Der Ferrari-Teamchef weiter: "Das mussten wir den Fahrern erklären. Wir haben ihnen die Situation erklärt und ihnen zu verstehen gegeben, dass wir tatsächlich sicher sind."

Die Formel-1-Fahrer wiederum haben sich in der Nacht von Freitag auf Samstag über Stunden unter sich darüber unterhalten, welche Position sie in der Frage einnehmen würden, ob die Formel 1 ihr Wochenende abbrechen soll oder nicht. Schlussendlich, so heißt es, habe man die Fahrer davon überzeugt, es bestehe keine Gefahr für die Veranstaltung in Dschidda.

Oder wie es Binotto ausdrückt: "Es gab lange Diskussionen, die auch wichtig sind für die Transparenz. Danach haben [die Fahrer] es einfach verstanden. Sie unterstützen, dass es wichtig ist, vor Ort zu bleiben und das Wochenende fortzusetzen."

"In gewisser Weise wäre es meiner Meinung nach einfach nicht die richtige Entscheidung gewesen, das Land zu verlassen. Es gab nach den uns gemachten Versprechen keinen Grund, das Land zu verlassen."

Capito sieht das ähnlich und meint: "Solange wir die Bestätigung haben, dass es eine Sicherheit gibt, dann sind wir auch sicher."

Die Lage in Saudi-Arabien kommt "nicht überraschend"

Außerdem komme die Situation in Saudi-Arabien nicht überraschend, für niemanden. Die Region werde "schon seit Jahren" von Terrorakten heimgesucht. "Ich glaube, zu Jahresbeginn 2021 gab es einen Raketenangriff bei der Formel E, und wir hatten keine Bedenken, als wir Ende 2021 [nach Dschidda] gereist sind. Die Situation hat sich vor diesem Wochenende nicht verändert", sagt Capito.

Er hält es auch für falsch, den Grand Prix in Saudi-Arabien nach Beginn der Veranstaltung in Frage zu stellen: "Ich glaube, man hätte die Diskussion vorab führen sollen. Jetzt findet sie nach dem Rennwochenende statt, nicht währenddessen."

Letzteres hält Haas-Teamchef Günther Steiner ebenfalls für korrekt. Begründung: "Jetzt ist nicht der Moment, um darüber zu diskutieren, ob es richtig oder falsch ist, dass wir überhaupt hier sind. Das kommt noch, und wir werden darüber sprechen."

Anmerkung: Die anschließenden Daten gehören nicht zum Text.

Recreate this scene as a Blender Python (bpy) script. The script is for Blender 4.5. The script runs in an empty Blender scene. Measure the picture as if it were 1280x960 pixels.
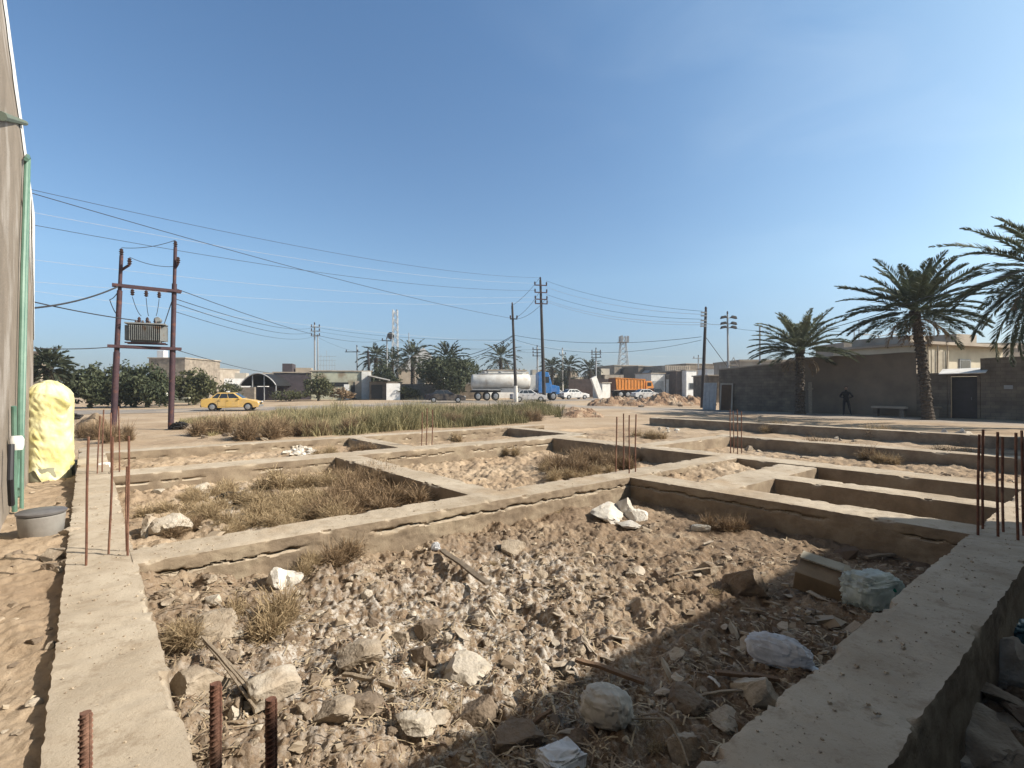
import bpy, bmesh, math, random
import numpy as np
from mathutils import Vector, Matrix, Euler
R = math.radians
scene = bpy.context.scene
COL = scene.collection
random.seed(7)
rng = np.random.default_rng(11)

# ------------------------------------------------------------------ camera, sky, sun, exposure
CAMZ = 1.75
FPX, HY = 647.0, 484.0
cd = bpy.data.cameras.new('camera')
cam = bpy.data.objects.new('camera', cd)
COL.objects.link(cam)
cam.location = (0, 0, CAMZ)
cam.rotation_euler = (R(90.35), 0, 0)
cd.sensor_width = 36
cd.lens = FPX / 1280 * 36
cd.clip_start = 0.05
cd.clip_end = 20000
scene.camera = cam

SUN_AZ, SUN_EL = -8.0, 36.5          # azimuth in degrees ahead of +X
sdir = Vector((math.cos(R(SUN_AZ)) * math.cos(R(SUN_EL)), math.sin(R(SUN_AZ)) * math.cos(R(SUN_EL)), math.sin(R(SUN_EL))))
sl = bpy.data.lights.new('sun', 'SUN')
sl.energy = 4.9
sl.angle = R(0.53)
sl.color = (1.0, 0.93, 0.82)
so = bpy.data.objects.new('sun', sl)
COL.objects.link(so)
so.location = (30, 3, 30)
so.rotation_euler = sdir.to_track_quat('Z', 'Y').to_euler()

w = bpy.data.worlds.new('World')
scene.world = w
w.use_nodes = True
nt = w.node_tree
sky = nt.nodes.new('ShaderNodeTexSky')
sky.sky_type = 'NISHITA'
sky.sun_disc = False
sky.sun_elevation = R(SUN_EL)
sky.sun_rotation = R(90 - SUN_AZ)
sky.air_density = 1.0
sky.dust_density = 0.9
sky.ozone_density = 2.0
bg = nt.nodes['Background']
bg.inputs['Strength'].default_value = 0.138
# sky gain shaped by height: low sky brightened, zenith dimmed to keep shade dark
tcs = nt.nodes.new('ShaderNodeTexCoord'); sps = nt.nodes.new('ShaderNodeSeparateXYZ'); nt.links.new(tcs.outputs['Generated'], sps.inputs[0])
rmp = nt.nodes.new('ShaderNodeValToRGB'); nt.links.new(sps.outputs['Z'], rmp.inputs['Fac'])
SKYK = [(0.0, (.95, 1.02, 1.32)), (.06, (1.12, 1.17, 1.42)), (.2, (1.75, 1.75, 1.75)), (.62, (1.6, 1.8, 1.9)), (.78, (.6, .62, .64)), (1.0, (.2, .2, .21))]
while len(rmp.color_ramp.elements) < len(SKYK): rmp.color_ramp.elements.new(.5)
for e_, (p_, c_) in zip(rmp.color_ramp.elements, SKYK): e_.position = p_; e_.color = (*[q / 2 for q in c_], 1)
mxs = nt.nodes.new('ShaderNodeMix'); mxs.data_type = 'RGBA'; mxs.blend_type = 'MULTIPLY'; mxs.inputs['Factor'].default_value = 1
nt.links.new(sky.outputs[0], mxs.inputs['A']); nt.links.new(rmp.outputs['Color'], mxs.inputs['B'])
# pale veil of dust glow on the sun's side of the sky
dts = nt.nodes.new('ShaderNodeVectorMath'); dts.operation = 'DOT_PRODUCT'; nt.links.new(tcs.outputs['Generated'], dts.inputs[0]); dts.inputs[1].default_value = sdir[:]
rv = nt.nodes.new('ShaderNodeValToRGB'); nt.links.new(dts.outputs['Value'], rv.inputs['Fac'])
VEIL = [(0.0, (.78, .89, .94)), (.25, (.82, .93, .97)), (.55, (1.08, 1.14, 1.08)), (.85, (1.64, 1.54, 1.22))]
while len(rv.color_ramp.elements) < len(VEIL): rv.color_ramp.elements.new(.5)
for e_, (p_, c_) in zip(rv.color_ramp.elements, VEIL): e_.position = p_; e_.color = (*c_, 1)
mx2 = nt.nodes.new('ShaderNodeMix'); mx2.data_type = 'RGBA'; mx2.blend_type = 'MULTIPLY'; mx2.inputs['Factor'].default_value = 1
nt.links.new(mxs.outputs['Result'], mx2.inputs['A']); nt.links.new(rv.outputs['Color'], mx2.inputs['B'])
# faint high wisps, stronger on the sun's side
mps = nt.nodes.new('ShaderNodeMapping'); nt.links.new(tcs.outputs['Generated'], mps.inputs['Vector']); mps.inputs['Scale'].default_value = (2.2, 2.2, 6.0); mps.inputs['Rotation'].default_value = (.35, .55, .2)
nzs = nt.nodes.new('ShaderNodeTexNoise'); nzs.inputs['Scale'].default_value = 1.5; nzs.inputs['Detail'].default_value = 7; nzs.inputs['Distortion'].default_value = .9; nt.links.new(mps.outputs[0], nzs.inputs['Vector'])
wr = nt.nodes.new('ShaderNodeMapRange'); nt.links.new(nzs.outputs['Fac'], wr.inputs['Value']); wr.inputs['From Min'].default_value = .46; wr.inputs['From Max'].default_value = .75; wr.inputs['To Max'].default_value = .09
ws = nt.nodes.new('ShaderNodeMapRange'); nt.links.new(dts.outputs['Value'], ws.inputs['Value']); ws.inputs['From Min'].default_value = .15; ws.inputs['From Max'].default_value = .7
wm = nt.nodes.new('ShaderNodeMath'); wm.operation = 'MULTIPLY'; nt.links.new(wr.outputs[0], wm.inputs[0]); nt.links.new(ws.outputs[0], wm.inputs[1])
mx3 = nt.nodes.new('ShaderNodeMix'); mx3.data_type = 'RGBA'; nt.links.new(wm.outputs[0], mx3.inputs['Factor']); nt.links.new(mx2.outputs['Result'], mx3.inputs['A']); mx3.inputs['B'].default_value = (5.6, 6.3, 6.6, 1)
nt.links.new(mx3.outputs['Result'], bg.inputs['Color'])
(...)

"FIA und Formel-1-Management werden sich das anschauen. Dann wird eine Entscheidung getroffen. Jetzt müssen wir uns auf die Veranstaltung am Wochenende konzentrieren, die zu Ende bringen und dann neu ansetzen."

McLaren-Teamchef Seidl: Falsche Frage?

Und bei diesem "neu ansetzen" wird es laut Aston-Martin-Teamchef Krack "sicherlich viele Diskussionen" geben. Wobei das McLaren-Teamchef Andreas Seidl nicht unbedingt nachvollziehen kann. Auf die Frage, ob die vielen Millionen Euro, die die Formel 1 in Saudi-Arabien für ihr Rennen einsteckt, die große Kritik an der Rennserie aufwiegen würden, sagte er schlicht: "Das ist in meinen Augen nicht der Punkt."

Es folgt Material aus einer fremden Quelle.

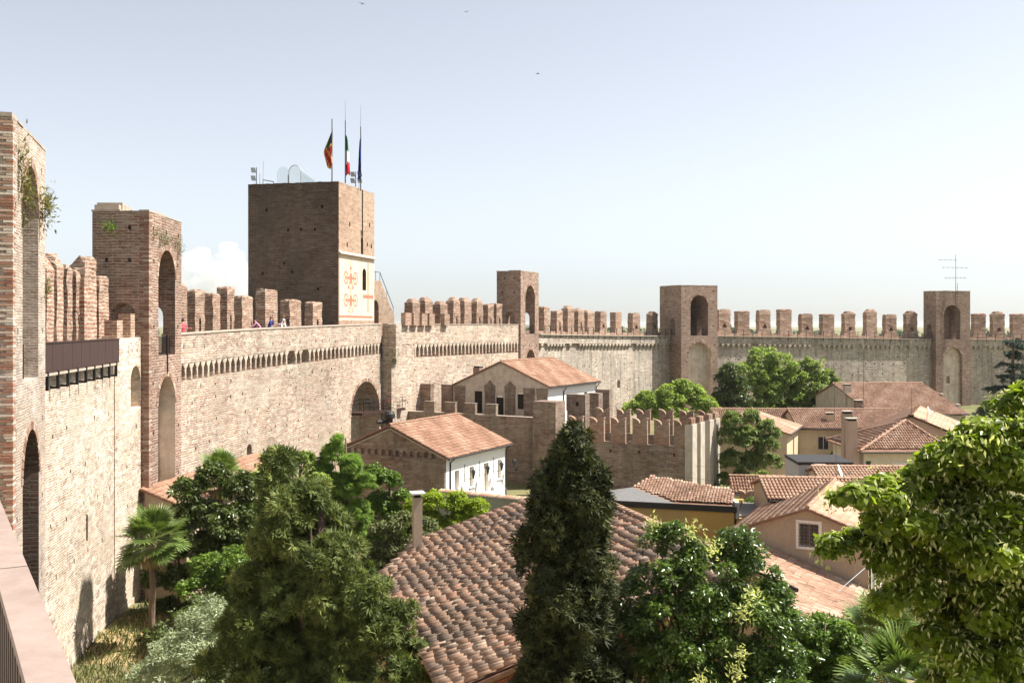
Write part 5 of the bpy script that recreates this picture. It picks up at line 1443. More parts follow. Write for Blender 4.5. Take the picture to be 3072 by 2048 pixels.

"Ich fühle mich wohl damit, in der Formel 1 ein Teil eines Weltsports zu sein und die Chance zu haben, dabei zu helfen, positive Änderungen in den Ländern anzustoßen, die wir besuchen. Das ist für mich das wahre Thema dieser Diskussion", meint Seidl.

"Und ich denke nicht, dass wir Abstand nehmen sollten von diesen Ländern, weil wir Kritik erfahren. Ich sehe eine einmalige Chance für uns als ein Sport, die Leidenschaft für die Formel 1 zu teilen und positive Änderungen anzustoßen, nicht nur für die Wirtschaft, sondern auch für die Gesellschaft in den Ländern. Deshalb fühle ich mich wohl mit der Entscheidung der Formel 1, hier ein Rennen zu fahren."

Und die Formel 1 plant langfristig mit Saudi-Arabien, "definitiv ein Jahrzehnt lang oder länger", wie es Chloe Targett-Adams als Leiterin der Rennpromotion in der Formel 1 im Februar 2021 formuliert hat.